Most Howard Hawks movies seem watchable. IMDB is not a tremendously reliable source for quality, but click on any one of the movies he directed, and you're bound to find something at a 6.0 or above, typically 7.0 or above. So when I went through his list of movies, I also checked to see if I could watch them anywhere. If I could watch it anywhere, I would watch it.
I mention that, because Air Force was available on Dailymotion. Had I been more discerning on what to watch, I probably would have skipped Air Force. Not because it has a poor grade on IMDB - 7.0 - but because of what it is.
Air Force is a propaganda film. There's no two ways around that. Filmed in 1943, and planned shortly after Pearl Harbor, Air Force is pretty explicitly a war propaganda film. One only needs to watch the first and last minutes to figure that out. The beginning is a quote from Abraham Lincoln and the end, well I'll just write it out:
"This story has a conclusion but not an end --- for it's real end will be the victory for which Americans -- on land, on sea, and in the air -- have fought, are fighting now and will continue to fight until peace has won. Grateful acknowledgement is given to the United States Army Air Force, without whose assistance this record could not have been filmed."
The fact that this is a war propaganda film is tolerable for two reasons. First, it is a war propaganda film during World War II. Literally any other war in the 20th century would have put this in a context to make it unbearable. The second is that the action scenes are actually pretty decent, and downright spectacular when you take into account it was made in 1943.
There is however the matter that this was made after Pearl Harbor, or at least because of it, and is set around the events of Pearl Harbor. Which means the enemy of the people in this movie are the Japanese, not the Nazis. Which is REALLY unfortunate when they make a pit stop in Hawaii and... Japanese Americans attack them.
Well I suppose you can remove the American part because it's not said they are American, but it fed on a very real fear at the time that Japanese Americans would do such a thing - it never happened. Which happens to move this movie from any typical war propaganda to anti-Japanese propaganda. Look up what happened to Japanese Americans during World War II if you wonder why this is a problem.
It's a small part of the movie, but it kind of stains the whole thing. In fact, the cinematographer of the picture, James Wong Howe, was Chinese and typically wore "I am Chinese" around so people wouldn't think he was Japanese during World War II. Howe was an innovative, influential cinematographer who worked from the 1920s to the end of his life in the 1970s. He was nominated for 10 Academy Awards, winning two of them. He was nominated for his work on Air Force, and for another movie in 1943.

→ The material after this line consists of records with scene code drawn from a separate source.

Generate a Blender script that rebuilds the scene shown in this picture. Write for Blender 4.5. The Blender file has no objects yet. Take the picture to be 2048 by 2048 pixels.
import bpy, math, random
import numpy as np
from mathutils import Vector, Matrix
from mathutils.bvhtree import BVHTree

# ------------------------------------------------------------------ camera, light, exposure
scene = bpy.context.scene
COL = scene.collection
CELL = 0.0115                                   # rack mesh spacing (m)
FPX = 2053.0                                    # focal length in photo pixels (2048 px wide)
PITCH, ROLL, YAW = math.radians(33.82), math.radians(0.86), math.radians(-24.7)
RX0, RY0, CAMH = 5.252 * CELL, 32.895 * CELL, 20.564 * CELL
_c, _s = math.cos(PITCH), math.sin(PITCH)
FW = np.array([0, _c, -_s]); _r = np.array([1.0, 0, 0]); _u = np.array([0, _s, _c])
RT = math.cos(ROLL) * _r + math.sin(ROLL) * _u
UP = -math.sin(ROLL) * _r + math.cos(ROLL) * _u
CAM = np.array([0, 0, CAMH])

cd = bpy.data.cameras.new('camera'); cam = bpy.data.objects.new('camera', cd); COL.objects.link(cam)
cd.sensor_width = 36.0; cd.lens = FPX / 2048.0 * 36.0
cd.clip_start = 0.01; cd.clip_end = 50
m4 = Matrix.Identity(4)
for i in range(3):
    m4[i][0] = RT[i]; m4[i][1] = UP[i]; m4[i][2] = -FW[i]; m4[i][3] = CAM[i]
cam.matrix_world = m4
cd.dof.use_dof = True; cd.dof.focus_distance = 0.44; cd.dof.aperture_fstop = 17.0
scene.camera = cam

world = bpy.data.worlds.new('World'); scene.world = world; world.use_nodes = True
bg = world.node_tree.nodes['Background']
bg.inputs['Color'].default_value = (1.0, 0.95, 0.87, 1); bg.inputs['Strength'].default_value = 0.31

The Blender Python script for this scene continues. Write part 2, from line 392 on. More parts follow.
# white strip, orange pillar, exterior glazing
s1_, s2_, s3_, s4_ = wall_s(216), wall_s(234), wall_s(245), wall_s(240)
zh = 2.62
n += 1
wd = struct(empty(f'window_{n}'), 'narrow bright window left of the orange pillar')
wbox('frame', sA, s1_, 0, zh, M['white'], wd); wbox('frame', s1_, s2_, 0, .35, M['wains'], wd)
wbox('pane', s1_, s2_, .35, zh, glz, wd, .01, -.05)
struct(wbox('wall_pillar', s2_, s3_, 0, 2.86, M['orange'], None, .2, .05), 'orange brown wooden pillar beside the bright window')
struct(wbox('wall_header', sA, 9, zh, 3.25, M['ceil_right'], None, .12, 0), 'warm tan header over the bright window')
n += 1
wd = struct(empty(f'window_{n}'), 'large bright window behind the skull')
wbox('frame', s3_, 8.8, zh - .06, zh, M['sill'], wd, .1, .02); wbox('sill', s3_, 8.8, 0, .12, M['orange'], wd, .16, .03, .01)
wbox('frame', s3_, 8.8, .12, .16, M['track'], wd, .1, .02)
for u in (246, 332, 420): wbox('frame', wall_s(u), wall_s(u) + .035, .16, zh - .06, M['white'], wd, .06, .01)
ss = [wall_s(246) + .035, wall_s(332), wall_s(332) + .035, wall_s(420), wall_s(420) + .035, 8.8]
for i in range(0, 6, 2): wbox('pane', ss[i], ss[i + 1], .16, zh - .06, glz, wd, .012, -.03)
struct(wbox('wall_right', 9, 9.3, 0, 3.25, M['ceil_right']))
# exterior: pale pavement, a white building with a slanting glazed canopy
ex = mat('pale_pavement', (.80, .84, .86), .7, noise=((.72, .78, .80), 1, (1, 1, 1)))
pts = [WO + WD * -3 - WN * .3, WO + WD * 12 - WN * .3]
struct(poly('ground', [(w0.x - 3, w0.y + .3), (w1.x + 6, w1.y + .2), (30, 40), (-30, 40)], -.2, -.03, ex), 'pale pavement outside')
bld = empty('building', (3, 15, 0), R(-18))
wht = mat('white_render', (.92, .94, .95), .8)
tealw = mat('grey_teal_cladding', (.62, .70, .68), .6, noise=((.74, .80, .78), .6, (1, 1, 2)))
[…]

The plot of Air Force was based on a real thing that happened. B-17s left California and while they were en route, Pearl Harbor happened. That's where real life ends though. The rest of the plot is completely fictional.
One clue about this being a propaganda film is that one of the characters is about to go home because his service is almost over. He wants to go home. He's not very patriotic and is just done with the whole "being a soldier thing." By the end, he wants to re-enlist and is as rah-rah as any soldier.
As with most war movies, this features a cast of unknowns. Couldn't tell you if they were unknown at the time, but I've never seen any of their movies. John Garfield was nominated for an Oscar four years prior, so he was at least a little known. And as with most war movies, the acting isn't really the selling point. It can be, but everyone is functional, not exercising difficult acting chops.
For what it is, Air Force is a good film. It's got good action, good special effects, and has kind of a unique take on a war movie. But some of the patriotic stuff can be a bit much. Made in the smack dab middle of World War II with a Hollywood Production Code that would accept nothing less than full-throated patriotism, Air Force is a product of it's time, for better or worse.